Republic Bank Ltd, the trustees of the Petrotrin Employee Pension Plan (PEPP), has expressed concern over the company’s attempt to change the provisions of the plan as it is winding down.
In a letter to Petrotrin chairman Wilfred Espinet dated November 13, 2018, which has been widely circulated on social media, the bank said the PEPP will run at a whopping $2.73 billion deficit if wound up. The company is also responsible for a further $1 billion pension payment for all workers who become liable for pension when the company shuts down on November 30.
According to the letter, Petrotrin was seeking to change the composition and functions of the management committee “to enable it to continue to operate in circumstances where there may be no employees.” The bank asked for further details on this proposed amendment so it could work out the impact of those amendments on the PEPP.
In the letter, the bank cited an earlier meeting at which Petrotrin was “of the view that the PEPP was fully funded.” However, according to the bank’s last Actuarial Valuation done on September 30, 2016, there is the massive billion-dollar deficit.
“If the plan had been wound up, benefits for all pensioners could have been secured in full, but only 60 per cent of the benefits for non-pensioners could have been secured,” the letter said.
As the trustees of the pension plan, the bank is concerned that “the operation of the PEPP as a closed plan is likely to result in the PEPP being unable to meet all benefit obligations in the future.” Regarding employees terminated by November 30, the bank said it would also require “100 per cent of the Benefit Statements to be audited by an independent third-party actuary and delivered to us at least one week before payment is due in order to facilitate a smooth transition.”
“Further we wish to document that we consider that all parties involved should be taking every action that can reasonably be taken to avoid (or if not possible, mitigate) any future scenario in which members benefits are not paid in full,” the letter said.

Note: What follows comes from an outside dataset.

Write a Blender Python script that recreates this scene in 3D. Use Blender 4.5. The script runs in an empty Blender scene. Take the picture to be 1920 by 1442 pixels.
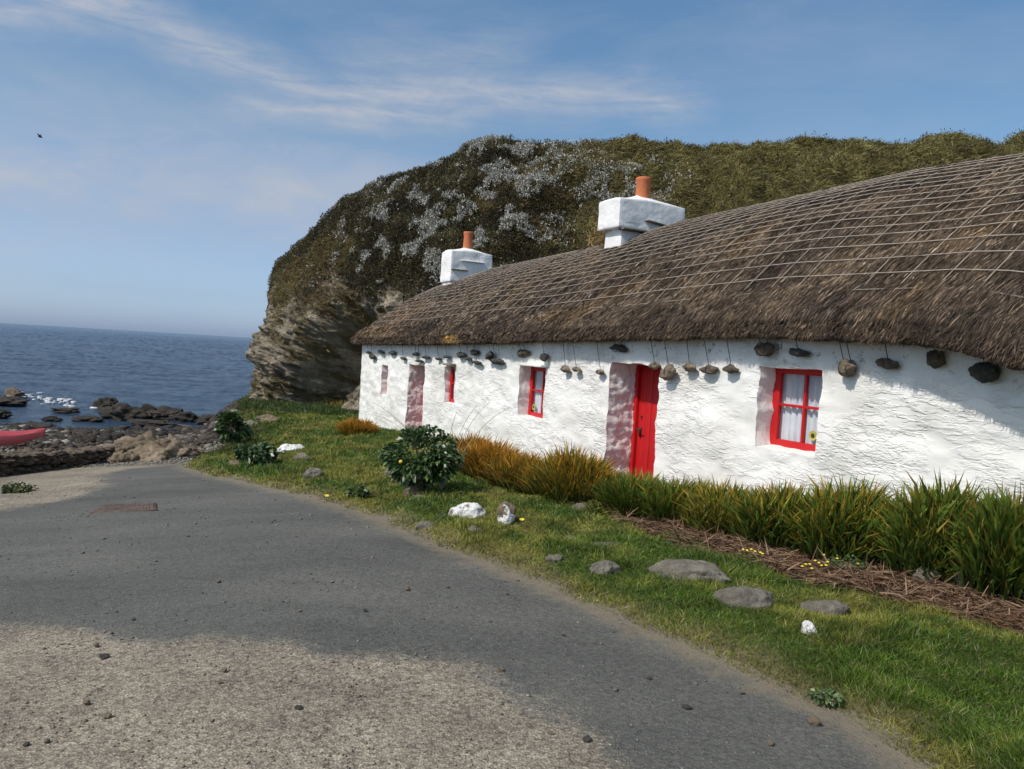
import bpy, bmesh, math, random
import numpy as np
from mathutils import Vector, Matrix, Euler
R = math.radians
rng = np.random.default_rng(7); random.seed(7)
scene = bpy.context.scene; COL = scene.collection

# ------------------------------------------------------------------ camera model (pixels of the 1920 x 1442 photograph -> rays)
F, CX, CY = 1450.0, 960.0, 721.0
EYE = np.array([0.0, 0.0, 1.6])
CAMROT = (Matrix.Rotation(R(90 - 2.34), 3, 'X') @ Matrix.Rotation(R(3.37), 3, 'Z'))
CR = np.array(CAMROT)
def ray(px, py):
    v = CR @ np.array([(px - CX) / F, -(py - CY) / F, -1.0]); return v / np.linalg.norm(v)

# ------------------------------------------------------------------ noise (numpy gradient noise)
_perm = rng.permutation(256); _perm = np.concatenate([_perm, _perm, _perm])
_g = rng.normal(size=(256, 3)); _g /= np.linalg.norm(_g, axis=1)[:, None]
def pn(P):
    P = np.asarray(P, float); i = np.floor(P).astype(int); f = P - i; u = f * f * f * (f * (f * 6 - 15) + 10); i &= 255
    out = 0
    for dx in (0, 1):
        for dy in (0, 1):
            for dz in (0, 1):
                h = _perm[_perm[_perm[(i[:, 0] + dx) & 255] + ((i[:, 1] + dy) & 255)] + ((i[:, 2] + dz) & 255)]
                g = _g[h]; d = f - np.array([dx, dy, dz])
                w = (u[:, 0] if dx else 1 - u[:, 0]) * (u[:, 1] if dy else 1 - u[:, 1]) * (u[:, 2] if dz else 1 - u[:, 2])
                out = out + w * (g * d).sum(1)
    return out * 1.5
def fbm(P, sc=1.0, octv=4, gain=.5, seed=0.0):
    P = np.asarray(P, float) * sc + seed * 17.31; a = 1; o = 0
    for k in range(octv): o = o + a * pn(P); P = P * 2.03 + 5.1; a *= gain
    return o
def ridg(P, sc=1.0, octv=4, seed=0.0):
    P = np.asarray(P, float) * sc + seed * 17.31; a = 1; o = 0
    for k in range(octv): o = o + a * (1 - 2 * np.abs(pn(P))); P = P * 2.1 + 3.7; a *= .5
    return o
def ss(a, b, x):
    t = np.clip((x - a) / (b - a), 0, 1); return t * t * (3 - 2 * t)
def xy3(x, y, z=0): return np.stack([x, y, np.zeros_like(x) + z], -1)

# ------------------------------------------------------------------ mesh helpers
def link(o, parent=None):
    COL.objects.link(o)
    if parent: o.parent = parent
    return o
def tag(o, label=None, cat=None, group=None, kind=None):
    if label: o['label'] = label
    if cat: o['category'] = cat
    if group: o['group'] = group
    if kind: o['kind'] = kind
    return o
def empty(name, loc, rz=0):
    o = bpy.data.objects.new(name, None); o.location = loc; o.rotation_euler = (0, 0, rz); o.empty_display_size = .2
    return link(o)
def mesh_np(name, V, faces, mats, parent=None, smooth=True, col=None, attrs=None, mi=None):
    """faces: list of int arrays (N,k)"""
    me = bpy.data.meshes.new(name); V = np.asarray(V, np.float32)
    faces = [np.asarray(f, np.int32) for f in faces if len(f)]
    me.vertices.add(len(V)); me.vertices.foreach_set('co', V.ravel())
    loops = np.concatenate([f.ravel() for f in faces]); tot = np.concatenate([np.full(len(f), f.shape[1], np.int32) for f in faces])
    st = np.concatenate([[0], np.cumsum(tot)[:-1]]).astype(np.int32)
    me.loops.add(len(loops)); me.loops.foreach_set('vertex_index', loops)
    me.polygons.add(len(tot)); me.polygons.foreach_set('loop_start', st); me.polygons.foreach_set('loop_total', tot)
    if smooth: me.polygons.foreach_set('use_smooth', np.ones(len(tot), bool))
    if mi is not None: me.polygons.foreach_set('material_index', np.asarray(mi, np.int32))
    for m in (mats if isinstance(mats, (list, tuple)) else [mats]): me.materials.append(m)
    if col is not None:
        a = me.color_attributes.new('Col', 'FLOAT_COLOR', 'POINT'); c = np.ones((len(V), 4), np.float32); c[:, :3] = np.clip(col, 0, 1); a.data.foreach_set('color', c.ravel())
    for k, v in (attrs or {}).items():
        a = me.attributes.new(k, 'FLOAT', 'POINT'); a.data.foreach_set('value', np.asarray(v, np.float32))
    me.update(calc_edges=True); me.validate()
    o = bpy.data.objects.new(name, me); return link(o, parent)
def bm_obj(name, bm, mat, parent=None, smooth=False):
    me = bpy.data.meshes.new(name); bm.normal_update(); bm.to_mesh(me); bm.free()
    for m in (mat if isinstance(mat, (list, tuple)) else [mat]): me.materials.append(m)
    if smooth:
        for p in me.polygons: p.use_smooth = True
    return link(bpy.data.objects.new(name, me), parent)
def grid_faces(nu, nv):
    i = np.arange(nu - 1)[:, None] * nv + np.arange(nv - 1)[None, :]; i = i.ravel()
    return np.stack([i, i + nv, i + nv + 1, i + 1], 1)
def unit(v): return v / np.maximum(np.linalg.norm(v, axis=1, keepdims=True), 1e-9)
def blades(name, P, D, L, Wd, bend, c0, c1, mat, parent=None, prof=(1, .8), mid=.5, cmid=None):
    """N blades: P base, D direction, L length, Wd width, bend (N,3) tip offset, colours base/tip"""
    n = len(P); D = unit(D); L = np.asarray(L)[:, None]; Wd = np.asarray(Wd)[:, None]
    S = unit(np.cross(D, unit(rng.normal(size=(n, 3))))) * Wd * .5
    m = P + D * L * mid + bend * mid * mid; t = P + D * L + bend
    V = np.empty((n, 5, 3)); V[:, 0] = P - S * prof[0]; V[:, 1] = P + S * prof[0]; V[:, 2] = m + S * prof[1]; V[:, 3] = m - S * prof[1]; V[:, 4] = t
    b = np.arange(n)[:, None] * 5
    q = b + np.array([[0, 1, 2, 3]]); tr = b + np.array([[3, 2, 4]])
    c0 = np.broadcast_to(c0, (n, 3)); c1 = np.broadcast_to(c1, (n, 3)); cm = (c0 + c1) / 2 if cmid is None else cmid
    C = np.empty((n, 5, 3)); C[:, 0] = C[:, 1] = c0; C[:, 2] = C[:, 3] = cm; C[:, 4] = c1
    return mesh_np(name, V.reshape(-1, 3), [q, tr], mat, parent, False, C.reshape(-1, 3))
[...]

“Finally, we note that it may be in the best interests of many of the members of the PEPP if it were to be wound up rather than continued as a closed plan, as this may enable a fairer split of the plan’s assets.”
The bank cited a letter from Bacon, Woodrow and de Souza on the long-term impact of Petrotrin restructuring the PEPP and said five scenarios were outlined.
“In four of the five scenarios, the funds of the PEPP would be estimated would be exhausted in 25-30 years. The only scenario where the PEPP would have estimated to have enough funds to meet all benefits payments is predicted on the PEPP continuing to invest in equities. And these equities performing in line with expectations,” the letter stated.
It further noted that scenario did not take the $1 billion payment to Petrotrin’s new pensioners.
“Although we have taken no steps to pursue the wind-up of the PEPP, we wish to communicate that this is an option we are actively considering at this point in time and on which we would welcome your thoughts,” the bank told Espinet.
Espinet last evening confirmed the letter is authentic, adding as Petrotrin comes closer to closing down, “things like this are going to happen,” referring to internal matters being made public.
“We have since had meetings with Republic Bank,” Espinet said.
He said the union the Oilfields Workers’ Trade Union (OWTU) was at the meeting with Republic Bank last Thursday.
“The union participated in the meeting and we all agreed on the way forward and we are working things through,” Espinet said.
He said that the company will be issuing a formal response soon to address the pension matter formally. He said the key points to address were highlighted and the company has “adopted an approach” to address all the concerns raised in the bank’s letter.
The OWTU last evening confirmed it was represented at the meeting but was unable to give any details at short notice.